> WRITTEN REQUEST:
Reproduce the listing below exactly, beginning with its first line and ending with the line that holds "PI = math.pi"; pictures are not part of the copy.

○ ○ ○ ○ ○ ○ ○

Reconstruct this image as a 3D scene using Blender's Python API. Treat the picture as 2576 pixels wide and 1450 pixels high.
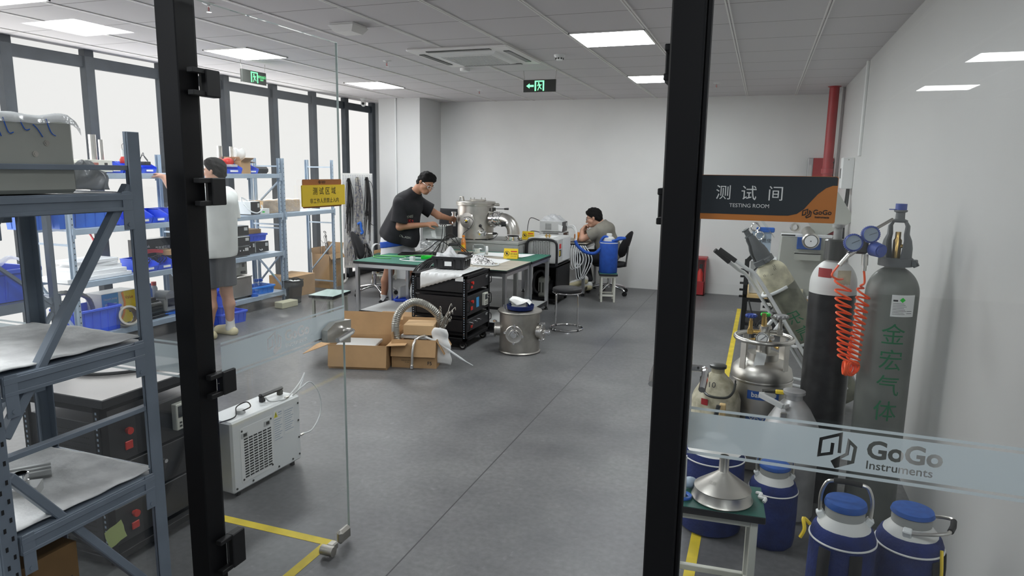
import bpy, bmesh, math, random
import numpy as np
from mathutils import Vector, Matrix
random.seed(7)
for o in list(bpy.data.objects):
    bpy.data.objects.remove(o)
SC = bpy.context.scene
COL = SC.collection
PI = math.pi

# ------------------------------------------------------------------ camera, world, lights, exposure
CAM_H = 1.6555
F_PX = 1718.43
cd = bpy.data.cameras.new('camera')
cam = bpy.data.objects.new('camera', cd)
COL.objects.link(cam)
cd.sensor_width = 36.0
cd.lens = F_PX / 2576 * 36.0
cd.clip_start = 0.05
_p, _y, _r = -0.1685011, 0.3469463, -0.0153769
_Rz = Matrix.Rotation(_y, 3, 'Z')
_Rx = Matrix.Rotation(_p, 3, 'X')
_Ry = Matrix.Rotation(_r, 3, 'Y')
_R = _Rz @ _Rx @ _Ry
_B = Matrix((( _R[0][0], _R[0][2], -_R[0][1]),
             ( _R[1][0], _R[1][2], -_R[1][1]),
             ( _R[2][0], _R[2][2], -_R[2][1])))
cam.matrix_world = Matrix.Translation((0, 0, CAM_H)) @ _B.to_4x4()
SC.camera = cam

SC.view_settings.view_transform = 'Standard'
SC.view_settings.look = 'None'
SC.view_settings.gamma = 1.0
SC.view_settings.use_curve_mapping = False
SC.view_settings.exposure = 2.0
try:
    SC.cycles.max_bounces = 10
    SC.cycles.diffuse_bounces = 5
    SC.cycles.glossy_bounces = 5
    SC.cycles.transmission_bounces = 8
    SC.cycles.transparent_max_bounces = 24
    SC.cycles.caustics_reflective = False
    SC.cycles.caustics_refractive = False
    SC.cycles.sample_clamp_indirect = 6.0
except Exception:
    pass

WINDOW_LIGHT = 0.23     # daylight through the frosted window film
LAMP_LIGHT = 8.8        # ceiling light panels
world = bpy.data.worlds.new('world')
SC.world = world
world.use_nodes = True
world.node_tree.nodes['Background'].inputs[0].default_value = (0.85, 0.92, 1.0, 1)
world.node_tree.nodes['Background'].inputs[1].default_value = 0.12

def area(name, loc, rot, sx, sy, power, color=(1, 1, 1)):
    l = bpy.data.lights.new(name, 'AREA')
    l.shape = 'RECTANGLE'; l.size = sx; l.size_y = sy
    l.energy = power; l.color = color
    o = bpy.data.objects.new(name, l); COL.objects.link(o)
    o.location = loc; o.rotation_euler = rot
    return o
# daylight entering through the long window wall (faces +X into the room)
area('window_daylight', (-5.9, 5.2, 1.6), (0, -PI/2, 0), 2.1, 6.0, 24, (1.0, 0.985, 0.96))

# ------------------------------------------------------------------ materials
MATS = {}
def mat(name, col, rough=0.5, metal=0.0, var=0.0, scale=8.0, bump=0.0, bscale=60.0, spec=0.5, emit=None, coat=0.0, col2=None):
    m = bpy.data.materials.new(name); m.use_nodes = True
    nt = m.node_tree; b = nt.nodes['Principled BSDF']
    c = (col[0], col[1], col[2], 1)
    b.inputs['Base Color'].default_value = c
    b.inputs['Roughness'].default_value = rough
    b.inputs['Metallic'].default_value = metal
    b.inputs['Specular IOR Level'].default_value = spec
    if coat:
        b.inputs['Coat Weight'].default_value = coat
        b.inputs['Coat Roughness'].default_value = 0.12
    if emit:
        b.inputs['Emission Color'].default_value = c
        b.inputs['Emission Strength'].default_value = emit
    tc = nt.nodes.new('ShaderNodeTexCoord')
    if var or col2:
        n = nt.nodes.new('ShaderNodeTexNoise'); n.inputs['Scale'].default_value = scale
        n.inputs['Detail'].default_value = 5.0
        r = nt.nodes.new('ShaderNodeValToRGB')
        d = col2 if col2 else [max(0, x * (1 - var)) for x in col]
        u = col if col2 else [min(1, x * (1 + var)) for x in col]
        r.color_ramp.elements[0].position = 0.38; r.color_ramp.elements[0].color = (d[0], d[1], d[2], 1)
        r.color_ramp.elements[1].position = 0.62; r.color_ramp.elements[1].color = (u[0], u[1], u[2], 1)
        nt.links.new(tc.outputs['Object'], n.inputs['Vector'])
        nt.links.new(n.outputs['Fac'], r.inputs['Fac'])
        nt.links.new(r.outputs['Color'], b.inputs['Base Color'])
    if bump:
        n2 = nt.nodes.new('ShaderNodeTexNoise'); n2.inputs['Scale'].default_value = bscale
        n2.inputs['Detail'].default_value = 3.0
        bp = nt.nodes.new('ShaderNodeBump'); bp.inputs['Strength'].default_value = bump
        bp.inputs['Distance'].default_value = 0.01
        nt.links.new(tc.outputs['Object'], n2.inputs['Vector'])
        nt.links.new(n2.outputs['Fac'], bp.inputs['Height'])
        nt.links.new(bp.outputs['Normal'], b.inputs['Normal'])
    MATS[name] = m
    return m

def glass_mat(name, tint=(0.97, 0.99, 0.98), base=0.03, edge=0.9, rough=0.0, power=5.0):
    """thin clear sheet: see-through, mirror-like at grazing angles"""
    m = bpy.data.materials.new(name); m.use_nodes = True
    nt = m.node_tree; nt.nodes.clear()
    out = nt.nodes.new('ShaderNodeOutputMaterial')
    tr = nt.nodes.new('ShaderNodeBsdfTransparent'); tr.inputs[0].default_value = (*tint, 1)
    gl = nt.nodes.new('ShaderNodeBsdfGlossy'); gl.inputs['Roughness'].default_value = rough
    gl.inputs[0].default_value = (1, 1, 1, 1)
    lw = nt.nodes.new('ShaderNodeLayerWeight'); lw.inputs[0].default_value = 0.5
    pw = nt.nodes.new('ShaderNodeMath'); pw.operation = 'POWER'; pw.inputs[1].default_value = power
    ml = nt.nodes.new('ShaderNodeMath'); ml.operation = 'MULTIPLY_ADD'
    ml.inputs[1].default_value = edge; ml.inputs[2].default_value = base
    ml.use_clamp = True
    mx = nt.nodes.new('ShaderNodeMixShader')
    nt.links.new(lw.outputs['Facing'], pw.inputs[0])
    nt.links.new(pw.outputs[0], ml.inputs[0])
    nt.links.new(ml.outputs[0], mx.inputs[0])
    nt.links.new(tr.outputs[0], mx.inputs[1]); nt.links.new(gl.outputs[0], mx.inputs[2])
    nt.links.new(mx.outputs[0], out.inputs[0])
    MATS[name] = m
    return m

def film_mat(name, col, clear=0.2, rough=0.4, bump=0.0, bscale=14.0, gloss=0.0):
    """hazy plastic or frosted film: scatters light, lets some straight through"""
    m = bpy.data.materials.new(name); m.use_nodes = True
    nt = m.node_tree; nt.nodes.clear()
    out = nt.nodes.new('ShaderNodeOutputMaterial')
    tr = nt.nodes.new('ShaderNodeBsdfTransparent'); tr.inputs[0].default_value = (1, 1, 1, 1)
    df = nt.nodes.new('ShaderNodeBsdfDiffuse'); df.inputs[0].default_value = (*col, 1)
    tl = nt.nodes.new('ShaderNodeBsdfTranslucent'); tl.inputs[0].default_value = (*col, 1)
    m1 = nt.nodes.new('ShaderNodeMixShader'); m1.inputs[0].default_value = 0.45
    m2 = nt.nodes.new('ShaderNodeMixShader'); m2.inputs[0].default_value = clear
    nt.links.new(df.outputs[0], m1.inputs[1]); nt.links.new(tl.outputs[0], m1.inputs[2])
    nt.links.new(m1.outputs[0], m2.inputs[1]); nt.links.new(tr.outputs[0], m2.inputs[2])
    last = m2
    if gloss:
        gl = nt.nodes.new('ShaderNodeBsdfGlossy'); gl.inputs['Roughness'].default_value = rough
        m3 = nt.nodes.new('ShaderNodeMixShader'); m3.inputs[0].default_value = gloss
        nt.links.new(m2.outputs[0], m3.inputs[1]); nt.links.new(gl.outputs[0], m3.inputs[2])
        last = m3
        if bump:
            tc = nt.nodes.new('ShaderNodeTexCoord')
            n2 = nt.nodes.new('ShaderNodeTexNoise'); n2.inputs['Scale'].default_value = bscale
            bp = nt.nodes.new('ShaderNodeBump'); bp.inputs['Strength'].default_value = bump
            bp.inputs['Distance'].default_value = 0.02
            nt.links.new(tc.outputs['Object'], n2.inputs['Vector'])
            nt.links.new(n2.outputs['Fac'], bp.inputs['Height'])
            nt.links.new(bp.outputs['Normal'], gl.inputs['Normal'])
    nt.links.new(last.outputs[0], out.inputs[0])
    MATS[name] = m
    return m

def emit_mat(name, col, strength):
    m = bpy.data.materials.new(name); m.use_nodes = True
    nt = m.node_tree; nt.nodes.clear()
    out = nt.nodes.new('ShaderNodeOutputMaterial')
    e = nt.nodes.new('ShaderNodeEmission'); e.inputs[0].default_value = (*col, 1); e.inputs[1].default_value = strength
    nt.links.new(e.outputs[0], out.inputs[0])
    MATS[name] = m
    return m

# ------------------------------------------------------------------ mesh builder
def rot_to(d):
    d = Vector(d).normalized()
    return Vector((0, 0, 1)).rotation_difference(d).to_matrix()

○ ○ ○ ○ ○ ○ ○

> RESPONSE:
Reconstruct this image as a 3D scene using Blender's Python API. Treat the picture as 2576 pixels wide and 1450 pixels high.
import bpy, bmesh, math, random
import numpy as np
from mathutils import Vector, Matrix
random.seed(7)
for o in list(bpy.data.objects):
    bpy.data.objects.remove(o)
SC = bpy.context.scene
COL = SC.collection
PI = math.pi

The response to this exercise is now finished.